Nasza historia wyznaczona jest dramatami i Juliusz Słowacki nazywając nas „Chrystusem Narodów” nie tylko te dzieje podsumował, ale też w jakiś złowieszczy sposób dokonał proroctwa na przyszłość. Czy to kwestia skłonności martyrologicznych wynikających z chrześcijańskich korzeni, czy też po prostu trudne uwarunkowania geopolityczne, trudno powiedzieć. Fakt, że Polacy krwawią często i tragedie przeżywane wspólnie nauczyły nas niespotykanej jedności - niekoniecznie widocznej w czasach radości, ale spajającej ponad wszelkimi podziałami przy wielkim smutku.

Jak pisać o tragedii?

Po raz kolejny więc tym fatalnym zrządzeniem losu przypadł nam w udziale wielki ból. Jest żałoba narodowa, nowożeńcy czują się winni swojej radości, przechodnie zamierają przy dźwięku syren, każdy tygodnik, każda gazeta drukuje w kolorze czarnym. I można przeczytać o czarnych skrzynkach, o ostatnich telefonach, o życiorysach, o konstrukcji Tupolewa i klątwie Katynia. Po co się to pisze? Aby zaspokoić nasz głód informacji, aby oddać hołd, aby wycisnąć kilka kolejnych łez do potoku polskiej kaskady smutku.

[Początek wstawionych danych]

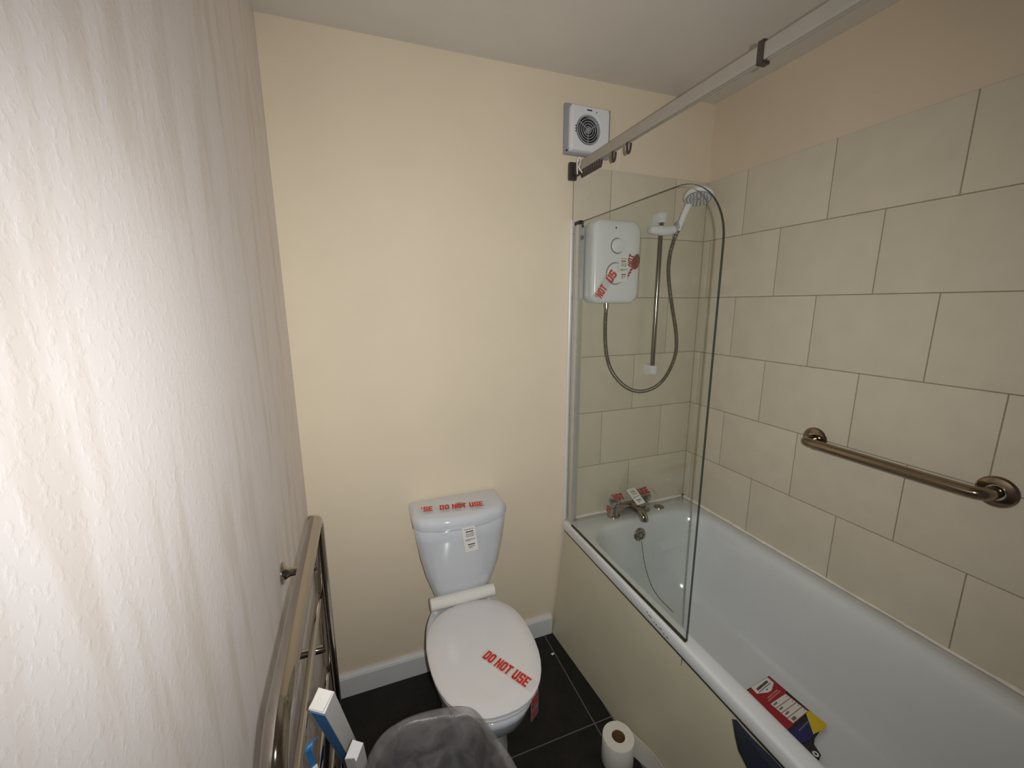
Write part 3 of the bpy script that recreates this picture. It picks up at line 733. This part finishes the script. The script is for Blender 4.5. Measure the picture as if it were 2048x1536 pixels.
# ------------------------------------------------------------------ towel rail
tr_ = thing('towel_rail', 'tubular chrome towel rail fixed to the left wall', 'towel rail', (.086, -.77, .12))
RX, RY0, RY1, RZ0, RZ1 = .087, -.487, -1.075, .10, 1.032
def arc(cy, cz, r, a0, a1, n=9): return [(RX, cy + r * math.cos(a0 + (a1 - a0) * i / (n - 1)), cz + r * math.sin(a0 + (a1 - a0) * i / (n - 1))) for i in range(n)]
ra, rb = .030, .075
loop = [(RX, RY0, .30), (RX, RY0, .7)] + arc(RY0 - ra, RZ1 - ra, ra, 0, PI / 2) + [(RX, -.7, RZ1 + .004), (RX, -.85, RZ1 + .004)] + arc(RY1 + rb, RZ1 - rb, rb, PI / 2, PI) + [(RX, RY1, .7), (RX, RY1, .3)] + arc(RY1 + rb, RZ0 + rb, rb, PI, 1.5 * PI) + [(RX, -.7, RZ0)] + arc(RY0 - ra, RZ0 + ra, ra, 1.5 * PI, 2 * PI)
mb = MB(); mb.tube(loop, .0155, 20, closed=True); part('frame', mb, M_chrome, tr_, angle=80)
for z in (.822, .60, .40, .22):
    mb = MB(); mb.tube([(.077, RY0, z), (.077, RY1, z)], .0075, 14); part('bar', mb, M_chrome, tr_)
for z in (.90, .66):
    for y in (RY0 - .004, RY1 + .004):
        mb = MB(); mb.tube([(.001, y, z), (.004, y, z), (.007, y, z), (.018, y, z), (RX, y, z)], [.026, .026, .016, .0105, .0095], 18); part('wall_stem', mb, M_chrome, tr_)

# ------------------------------------------------------------------ cartons wedged between rail and bin
def obox(T, B, e1, hw, hd, mb=None, t0=0.0, t1=1.0):
    T, B = Vector(T), Vector(B); a = (T - B).normalized(); e1 = (Vector(e1) - a * a.dot(Vector(e1))).normalized(); e2 = a.cross(e1)
    mb = mb or MB(); L_ = T - B
    r0, r1 = B + L_ * t0, B + L_ * t1
    mb.loft([[r + e1 * x + e2 * y for x, y in ((-hw, -hd), (hw, -hd), (hw, hd), (-hw, hd))] for r in (r0, r1)])
    return mb, a, e1, e2
ct = thing('long_carton', 'long slim white carton with a blue side leaning by the towel rail', 'carton', (.13, -.42, 0))
T, B = (.1055, -.812, .828), (.134, -.36, .012)
e1_ = Vector((1, -.62, 0))
mb, ax, q1, q2 = obox(T, B, e1_, .0155, .017); part('body', mb, M_box, ct, smooth=False)
Tv, Bv = Vector(T), Vector(B)
def face_panel(side, off, hw0, t0, t1, thick):   # thin printed panel on a long side
    mb = MB(); L_ = Tv - Bv; c0, c1 = Bv + L_ * t0 + side * off, Bv + L_ * t1 + side * off
    ww = ax.cross(side).normalized()
    mb.prism([c0 - ww * hw0, c0 + ww * hw0, c1 + ww * hw0, c1 - ww * hw0], side * thick); return mb
sideF = q2 if q2.y < -0.2 else -q2
part('blue_side', face_panel(sideF, .0171, .0140, .0, .985, .0005), M_blue, ct, smooth=False)
fl_ = MB(); tp = Tv + ax * .001
fl_.prism([tp + q1 * -.015 + q2 * -.016, tp + q1 * .012 + q2 * -.016, tp + q1 * .014 + q2 * .014, tp + q1 * -.012 + q2 * .016], ax * .004)
part('end_flap', fl_, M_paper, ct, smooth=False)
ct2 = thing('small_carton', 'shorter open white carton standing between the long carton and the bin', 'carton', (.15, -.62, 0))
mb, a2, r1_, r2_ = obox((.148, -.770, .640), (.158, -.50, .012), e1_, .012, .016); part('body', mb, M_box, ct2, smooth=False)
mb = MB(); tp = Vector((.148, -.770, .640)); mb.prism([tp + r1_ * -.012 + r2_ * -.016, tp + r1_ * .012 + r2_ * -.016, tp + r1_ * .010 + r2_ * -.016 + a2 * .022], r2_ * .0015); part('end_flap', mb, M_box, ct2, smooth=False)
ps = thing('plastic_sleeve', 'white plastic sleeve with a blue top hooked between towel rail and long carton', 'packaging', (.095, -.93, .8))
def ribbon(pts, wv, th):
    mb = MB(); pts = smooth_path(pts, 2); wv = Vector(wv); vs = []; fs = []
    for i, p in enumerate(pts):
        d = (pts[min(i + 1, len(pts) - 1)] - pts[max(i - 1, 0)]).normalized(); n_ = d.cross(wv).normalized() * th
        vs += [p - wv, p + wv, p + wv + n_, p - wv + n_]
    k = len(pts)
    for i in range(k - 1):
        for j in range(4): fs.append((4 * i + j, 4 * i + (j + 1) % 4, 4 * i + 4 + (j + 1) % 4, 4 * i + 4 + j))
    fs += [(0, 1, 2, 3), (4 * k - 4, 4 * k - 3, 4 * k - 2, 4 * k - 1)]
    return mb.add(vs, fs)

# ------------------------------------------------------------------ waste bin with liner
bn = thing('waste_bin', 'dark waste bin in front of the toilet with a grey see-through liner', 'bin', (.325, -.87, 0))
rim = [(.170, -.715), (.192, -.682), (.225, -.662), (.275, -.651), (.335, -.660), (.395, -.672), (.425, -.690), (.442, -.730), (.462, -.795), (.482, -.870), (.492, -.95), (.484, -1.03), (.450, -1.065), (.38, -1.075), (.28, -1.075), (.20, -1.065), (.165, -1.03), (.156, -.94), (.155, -.85), (.160, -.77)]
rimv = smooth_path([Vector((x, y, 0)) for x, y in rim] + [Vector((rim[0][0], rim[0][1], 0))], 2)[:-1]
C0 = Vector((.325, -.87, 0))
def rs(k, z, wob=0, seed=0, freq=0):
    rnd = random.Random(seed); ph = rnd.uniform(0, 6)
    out = []
    for i, p in enumerate(rimv):
        a = math.atan2(p.y - C0.y, p.x - C0.x); kk = k * (1 + wob * (math.sin(freq * a + ph) + .6 * math.sin(freq * 1.7 * a + 2 * ph)))
        out.append(C0 + (p - C0) * kk + Vector((0, 0, z + (wob * .18 * math.sin(freq * .6 * a + ph)))))
    return out
mb = MB(); mb.loft([rs(.70, .004), rs(.78, .02), rs(.93, .530), rs(.93, .536), rs(.90, .536), rs(.90, .52), rs(.75, .03)], cap0=True, cap1=True); part('body', mb, M_bindark, bn)
mb = MB(); mb.loft([rs(1.03, .36, .03, 1, 9), rs(1.02, .42, .025, 1, 9), rs(1.005, .50, .015, 1, 8), rs(1.0, .540, .008, 2, 6), rs(.985, .549, .006, 2, 6), rs(.94, .551, .008, 2, 6), rs(.885, .540, .012, 3, 7), rs(.84, .500, .03, 4, 7), rs(.78, .43, .06, 5, 8), rs(.66, .38, .09, 6, 8), rs(.42, .33, .12, 7, 6), rs(.18, .31, .1, 8, 5)], cap0=False, cap1=True)
lo = part('liner', mb, M_liner, bn, angle=70); lo['label'] = 'grey translucent plastic liner'

# ------------------------------------------------------------------ toilet roll
rl = thing('toilet_roll', 'white toilet roll standing on the dark floor beside the bath panel', 'toilet roll', (.950, -.592, 0))
RCN = Vector((.950, -.592, 0))
mb = MB(); mb.lathe([(.0225, .001), (.052, .001), (.0535, .004), (.0535, .098), (.052, .101), (.0225, .101), (.0225, .001)], RCN, (0, 0, 1), 40); part('roll', mb, M_tissue, rl, angle=50)
mb = MB(); mb.lathe([(.0222, .0015), (.0222, .099), (.0205, .099), (.0205, .0015)], RCN, (0, 0, 1), 28, closed=True); part('core', mb, M_card, rl)
mb = MB(); vs = []; pth = []
for i in range(5):
    a = 1.1 - i * .22; pth.append(RCN + Vector((.0545 * math.cos(a), .0545 * math.sin(a), 0)))
pth += [RCN + Vector((.068, -.030, 0)), RCN + Vector((.082, -.060, 0)), RCN + Vector((.090, -.10, 0)), RCN + Vector((.088, -.15, 0)), RCN + Vector((.068, -.20, 0)), RCN + Vector((.04, -.22, 0))]
pth = smooth_path(pth, 2)
vs = []; fs = []
for i, p in enumerate(pth):
    k = i / (len(pth) - 1); top = .100 - .03 * k * k
    for (dx, z) in ((0, .001), (0, top * .5), (-.004 * k, top), (-.004 * k - .0012, top), (-.0012, top * .5), (-.0012, .001)): vs.append(p + Vector((dx, 0, z)))
for i in range(len(pth) - 1):
    for j in range(6): fs.append((6 * i + j, 6 * i + (j + 1) % 6, 6 * i + 6 + (j + 1) % 6, 6 * i + 6 + j))
mb.add(vs, fs); part('loose_sheet', mb, M_tissue, rl)

# ------------------------------------------------------------------ inspection tag lying in the bath
tg = thing('inspection_tag', 'red, blue and yellow printed tag in a black holder lying in the bath', 'tag', (1.46, -.78, .2))
ZT_ = .203
A0 = Vector((1.425, -.690, ZT_)); A1 = Vector((1.535, -.672, ZT_))
d1 = (A1 - A0).normalized(); d2 = Vector((d1.y, -d1.x, 0))
if d2.y > 0: d2 = -d2
O = A1 - d1 * .110
def T2(a, b_, z=0): return O + d1 * a + d2 * b_ + Vector((0, 0, z))
def poly(pts, z, th=.0006): return MB().prism([T2(a, b_, z) for a, b_ in pts], (0, 0, th))
mb = MB(); mb.prism([T2(a, b_) for a, b_ in [(-.02, -.004), (.112, .005), (.098, .118), (.094, .150), (.085, .192), (.012, .198), (-.012, .206), (-.028, .232), (-.05, .236), (-.07, .225), (-.06, .12)]], (0, 0, .004)); part('holder', mb, M_black, tg, smooth=False)
part('red_field', poly([(-.02, 0), (.109, .008), (.101, .070), (.092, .072), (.090, .145), (-.045, .142)], .0042), M_cred, tg, smooth=False)
part('white_header', poly([(.008, -.001), (.100, .006), (.096, .030), (.060, .042), (.040, .040), (.002, .023)], .0049), M_paper, tg, smooth=False)
mb = MB()
for k in range(4):
    a0 = .005 - .0012 * k; a1 = .0875 - .0006 * k
    mb.prism([T2(a, b_, .0049) for a, b_ in ((a0, .0675 + .0186 * k), (a1, .0735 + .0180 * k), (a1, .0895 + .0180 * k), (a0, .0840 + .0186 * k))], (0, 0, .0005))
part('white_panel', mb, M_paper, tg, smooth=False)
part('navy_field', poly([(-.045, .147), (.050, .157), (.062, .150), (.068, .150), (.017, .192), (-.012, .195), (-.045, .185)], .0046), M_cblue, tg, smooth=False)
part('yellow_field', poly([(.072, .145), (.088, .144), (.093, .150), (.091, .196), (.077, .201), (.018, .191)], .0052), M_cyel, tg, smooth=False)
rnd = random.Random(9); g = MB(); dk = MB(); pk = MB()
bars(dk, T2(0, 0, .0057), d1, d2, words(.018, .084, .011, .008, rnd, gap=.0006, lo=.002, hi=.005) + words(.014, .088, .023, .0022, rnd)); bars(dk, T2(0, 0, .0057), d1, d2, [(.046, .030, .052, .034)])
for k in range(4): bars(g, T2(0, 0, .0057), d1, d2, words(.010, .030, .073 + .0186 * k, .009 if k == 3 else .005, rnd, gap=.0006)); bars(g, T2(0, 0, .0057), d1, d2, [(.079, .080 + .018 * k, .083, .083 + .018 * k)])
bars(pk, T2(0, 0, .0050), d1, d2, words(.018, .080, .049, .004, rnd) + words(.010, .084, .056, .004, rnd))
bars(dk, T2(0, 0, .0056), d1, d2, [(.075, .174, .082, .180)]); bars(g, T2(0, 0, .0054), d1, d2, words(-.010, .050, .160, .004, rnd, gap=.001))
part('dark_print', dk, M_dink, tg, smooth=False); part('grey_print', g, M_ink, tg, smooth=False); part('pale_print', pk, M_pink, tg, smooth=False)
mb = MB(); mb.lathe([(.004, .0042), (.0085, .0045), (.0085, .0055), (.004, .0058)], T2(-.040, .223), (0, 0, 1), 18, closed=True); part('eyelet', mb, M_paper, tg)

# ------------------------------------------------------------------ navy bag against the panel
nb = thing('fabric_bag', 'dark navy fabric bag leaning on the bath panel under the rim', 'bag', (.99, -1.2, 0))
mb = MB(); rings = []
for z, y0 in ((.002, -1.36), (.10, -1.31), (.20, -1.235), (.30, -1.16), (.40, -1.06), (.453, -.993), (.473, -.960), (.496, -.946), (.526, -.932)):
    t = z / .526; y1 = -1.64; xo = .955 + .063 * t; xi = 1.0355
    ring = []
    for i in range(24):
        a = 2 * PI * i / 24; c_, s_ = math.cos(a), math.sin(a)
        px = (xi + xo) / 2 + (xi - xo) / 2 * math.copysign(abs(c_) ** .6, c_); py = (y0 + y1) / 2 + (y0 - y1) / 2 * math.copysign(abs(s_) ** .45, s_)
        ring.append(Vector((min(px + .003 * math.sin(7 * a + 5 * t), xi), py, z)))
    rings.append(ring)
mb.loft(rings); part('body', mb, M_navy, nb, angle=80)

# ------------------------------------------------------------------ scrap on the floor
bm = bmesh.new(); bmesh.ops.create_icosphere(bm, subdivisions=1, radius=1); rnd = random.Random(11)
for v in bm.verts: v.co = Vector((v.co.x * .009, v.co.y * .005, v.co.z * .003)) * (1 + rnd.uniform(-.3, .3))
mb = MB(); mb.bm(bm)
for v in mb.v: v += Vector((.934, -.124, .0032))
mb.org = (.934, -.124, 0); tag(part('paper_scrap', mb, M_paper, smooth=False), 'tiny white paper scrap on the dark floor near the bath panel', 'scrap')

# sleeve, hooked on the rail bar
part('blue_fold', ribbon([(.098, -.905, .80), (.098, -.925, .85), (.100, -.94, .875), (.104, -.93, .88), (.106, -.91, .86)], (.0035, .002, 0), .002), M_blue, ps)
part('white_fold', ribbon([(.098, -.905, .80), (.100, -.90, .74), (.104, -.905, .66), (.108, -.91, .58)], (.0045, .003, 0), .002), M_box, ps)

Osobiście budzi się we mnie mały sprzeciw. Bo umarłym należy się cisza. Bo na nic zda się szukanie winnych albo znaków niebieskich, że Katyń to omen. Bo nikt z żyjących dzisiaj nie chciałby chyba, żeby jego śmierć była powodem do darcia szat i rwania włosów. Wielkim ludziom należy się moim zdaniem całkiem inny hołd. Niech świat zatrzyma się na moment, niekoniecznie 7 dni żałoby, i posłucha, popatrzy. Czym żyjemy na co dzień, za czym gonimy, o co się spieramy, gdzie upatrujemy swój cel. Do tego celu nie musimy wcale dotrzeć, bo jak nie samolot, to zabije nas pijany nastolatek albo zawał serca. Życia nie będzie w mgnieniu oka. Zostanie pytanie o ostatni dzień i o to, co zdążyliśmy zrobić dla dobra swoich bliskich, swojego społeczeństwa.

Nie płakałam na wieść o tej tragedii, tak jak nie płaczę, gdy giną setki ludzi w katastrofach naturalnych, wojnach, zamachach. Mam za to nadzieję, że po wyjęciu noży, którymi sztyletujemy się teraz, aby poczuć głębię bólu, zostanie coś pozytywnego - szacunek dla ludzi, którzy czegoś dokonali, jaśniejsze priorytety na jutro, dystans do codziennej politycznej batalii. I nie zaczniemy od kolejnego poniedziałku mieszać z błotem kolejnych ludzi, krytykować każdego czynu, jakby lepiej było nie robić nic, zabijać się o kolejny stołek czy tytuł.